L’économie de marché et les dynamiques du secteur privé ne peuvent fonctionner de manière efficiente que si l’Etat et les acteurs de ce secteur sont renforcés pour créer l’environnement institutionnel favorable, si les entreprises ont des logiques d’investissement productif sur le long terme, et si les mécanismes redistributifs fonctionnent avec des tensions sociales régulées. La rôle que joue le secteur privé ne peut être dissocié de l’environnement économique social, culturel et politique dans lequel il agit. Le marché ne peut se construire sans un environnement institutionnel favorable.

A l’issue de cette analyse, nous pouvons tirer les conclusions suivantes: le secteur privé (formel et informel) assume des fonctions vitales au sein de l’économie et de la société cambodgienne: il contribue de manière décisive et croissante à la production nationale, à l’emploi, à la distribution de revenus, à la formation et à la satisfaction des besoins essentiels de la population. Conscient de ce rôle social et économique que lui-même ne parvient plus à assumer et au moment où est engagé une action de réforme institutionnelle, l’Etat doit manifester sa volonté de mettre en place les moyens pour encourager, promouvoir et intégrer ce secteur au sein des politiques nationales. Parallèlement, l’Etat se doit d’harmoniser les interventions sectorielles publiques ou privées, nationales ou internationales, et de s’ouvrir à une politique participative de développement en collaboration avec les partenaires concernés.

Cependant, la tâche est considérable pour le secteur informel : il souffre fortement des contraintes économiques (faiblesse de la demande, difficultés d’approvisionnement, de commercialisation, d’équipement) et sociales, et évolue dans un cadre légal et institutionnel pesant et inadapté, notamment dans les domaines de l’accès au crédit ou aux marchés publics et d’exportation. Le gouvernement en tant que tel ne pourra venir à bout de cette tâche, la mise en place d’une solution durable passant nécessairement par la concertation inter-institutionnelle et la participation des producteurs intéressés, aussi bien dans l’élaboration des stratégies que dans leur exécution. Le succès d’un tel processus exige, avant tout, l’organisation du secteur sous forme d’associations socio-professionnelles et de groupements d’intérêt collectif.

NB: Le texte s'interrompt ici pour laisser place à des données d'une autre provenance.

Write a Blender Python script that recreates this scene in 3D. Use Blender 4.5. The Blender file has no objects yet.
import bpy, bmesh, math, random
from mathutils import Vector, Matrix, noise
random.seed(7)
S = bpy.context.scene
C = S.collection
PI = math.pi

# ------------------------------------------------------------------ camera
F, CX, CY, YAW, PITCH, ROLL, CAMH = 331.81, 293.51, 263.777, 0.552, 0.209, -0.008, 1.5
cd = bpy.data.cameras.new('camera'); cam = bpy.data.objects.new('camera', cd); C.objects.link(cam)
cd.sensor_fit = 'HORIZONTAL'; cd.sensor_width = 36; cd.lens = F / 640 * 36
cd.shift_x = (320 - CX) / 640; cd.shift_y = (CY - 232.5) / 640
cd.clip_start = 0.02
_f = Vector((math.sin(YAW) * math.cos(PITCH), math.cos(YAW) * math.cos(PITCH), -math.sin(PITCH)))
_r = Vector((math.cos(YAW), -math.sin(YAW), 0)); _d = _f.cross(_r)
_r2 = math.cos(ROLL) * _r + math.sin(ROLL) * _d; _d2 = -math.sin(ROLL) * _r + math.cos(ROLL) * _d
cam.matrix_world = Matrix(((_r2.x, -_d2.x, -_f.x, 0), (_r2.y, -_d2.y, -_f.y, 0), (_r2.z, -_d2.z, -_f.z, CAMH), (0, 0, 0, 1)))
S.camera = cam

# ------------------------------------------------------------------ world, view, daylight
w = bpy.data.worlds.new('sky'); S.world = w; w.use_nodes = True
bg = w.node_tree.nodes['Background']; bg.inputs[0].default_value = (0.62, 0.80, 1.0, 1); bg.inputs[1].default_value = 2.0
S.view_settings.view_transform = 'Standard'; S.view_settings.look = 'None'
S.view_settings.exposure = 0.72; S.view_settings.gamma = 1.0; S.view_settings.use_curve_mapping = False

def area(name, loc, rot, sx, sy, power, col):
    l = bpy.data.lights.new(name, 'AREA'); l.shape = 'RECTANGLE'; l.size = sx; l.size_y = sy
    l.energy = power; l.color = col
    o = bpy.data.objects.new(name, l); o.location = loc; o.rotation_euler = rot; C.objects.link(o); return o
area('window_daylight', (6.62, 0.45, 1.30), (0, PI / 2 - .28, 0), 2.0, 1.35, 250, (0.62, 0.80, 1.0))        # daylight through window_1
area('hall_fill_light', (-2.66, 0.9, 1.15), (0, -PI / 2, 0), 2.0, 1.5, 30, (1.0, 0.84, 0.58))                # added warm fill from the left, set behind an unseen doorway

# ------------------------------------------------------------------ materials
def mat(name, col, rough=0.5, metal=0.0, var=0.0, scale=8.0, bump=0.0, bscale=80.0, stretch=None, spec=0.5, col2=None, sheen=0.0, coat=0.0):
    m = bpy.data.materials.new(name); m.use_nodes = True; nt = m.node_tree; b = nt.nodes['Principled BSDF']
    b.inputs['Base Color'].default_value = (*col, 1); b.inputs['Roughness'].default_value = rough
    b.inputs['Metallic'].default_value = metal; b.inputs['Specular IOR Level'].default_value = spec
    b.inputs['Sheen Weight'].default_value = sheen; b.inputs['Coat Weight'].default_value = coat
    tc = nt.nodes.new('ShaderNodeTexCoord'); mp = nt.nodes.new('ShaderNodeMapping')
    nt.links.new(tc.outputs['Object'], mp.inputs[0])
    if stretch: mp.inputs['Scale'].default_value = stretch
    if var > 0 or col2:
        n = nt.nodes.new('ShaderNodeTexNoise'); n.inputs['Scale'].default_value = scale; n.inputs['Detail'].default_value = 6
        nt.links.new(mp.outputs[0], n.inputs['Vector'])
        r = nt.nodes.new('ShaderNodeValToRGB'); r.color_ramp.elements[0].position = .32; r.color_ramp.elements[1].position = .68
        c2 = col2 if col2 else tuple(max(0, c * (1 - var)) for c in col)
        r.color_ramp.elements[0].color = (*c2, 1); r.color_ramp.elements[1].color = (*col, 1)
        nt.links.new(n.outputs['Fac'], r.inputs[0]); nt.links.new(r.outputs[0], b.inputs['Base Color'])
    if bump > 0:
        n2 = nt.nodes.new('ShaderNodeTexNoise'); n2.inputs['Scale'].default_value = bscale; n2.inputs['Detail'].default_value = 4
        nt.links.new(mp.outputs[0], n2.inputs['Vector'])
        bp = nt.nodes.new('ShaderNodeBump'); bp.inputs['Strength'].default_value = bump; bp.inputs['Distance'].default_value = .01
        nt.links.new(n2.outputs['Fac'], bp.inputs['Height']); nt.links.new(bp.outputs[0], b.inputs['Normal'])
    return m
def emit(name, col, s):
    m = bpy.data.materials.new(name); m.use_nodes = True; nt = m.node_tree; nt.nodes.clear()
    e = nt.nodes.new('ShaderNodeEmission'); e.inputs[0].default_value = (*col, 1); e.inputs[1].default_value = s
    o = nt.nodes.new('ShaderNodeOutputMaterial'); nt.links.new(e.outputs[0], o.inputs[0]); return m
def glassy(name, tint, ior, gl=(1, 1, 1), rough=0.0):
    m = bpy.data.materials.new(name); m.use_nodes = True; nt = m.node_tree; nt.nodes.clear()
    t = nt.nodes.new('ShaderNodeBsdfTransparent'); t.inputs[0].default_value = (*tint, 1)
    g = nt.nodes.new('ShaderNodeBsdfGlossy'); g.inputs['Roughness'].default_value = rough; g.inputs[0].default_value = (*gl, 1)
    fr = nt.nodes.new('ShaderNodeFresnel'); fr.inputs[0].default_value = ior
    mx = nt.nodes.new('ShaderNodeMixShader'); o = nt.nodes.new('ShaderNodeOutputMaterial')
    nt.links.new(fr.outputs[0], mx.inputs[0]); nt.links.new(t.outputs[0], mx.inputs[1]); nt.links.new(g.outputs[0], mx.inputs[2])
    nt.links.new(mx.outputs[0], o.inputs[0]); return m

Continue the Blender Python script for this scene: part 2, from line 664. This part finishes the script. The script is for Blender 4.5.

C’est pourquoi, dans un premier temps, il doit s’agir d’une recherche-action participative pour cerner les intérêts, motivations et contraintes des acteurs informels. Une prise de conscience plus nette des potentialités recélées devrait les inciter à se mobiliser, sans négliger les comportements souvent individualistes des artisans et leurs réticences envers toute formule d’intervention trop formelle. Cette tâche ne doit pas être conduite directement par les autorités gouvernementales, mais elle ne doit pas se faire sans elles. Le but des autorités ne doit pas être l’intervention mais une fonction incitative de promotion, laissant aux opérateurs informels une grande autonomie d’organisation, d’initiative et d’action. Cette tâche doit être confiée à des ONGs compétentes ou à des organismes ayant le mandat et l’expérience dans l’appui au processus d’organisation du secteur. Il incombe avant tout au gouvernement de créer un environnement économique et financier favorable à de telles initiatives de base, en matière d’investissement et d’accès au crédit en particulier, renforcé par un ensemble de mesures d’ordre institutionnel, technique et budgétaire.

L’approche que nous allons développer dans la section 3, tiendra compte à la fois de l’engagement des autorités gouvernementales en matière de développement, de la volonté des bailleurs de fonds et des ONGs de s’y associer en apportant leur concours spécifique, et du degré de participation et de prise en main effective des opérations par les bénéficiaires eux-mêmes. En mettant à contribution les différents acteurs sociaux (les institutions publiques) et intervenants privés (nationaux ou étrangers) il paraît possible de trouver une réponse supplémentaire adaptée à la promotion et au développement économique et social du Cambodge.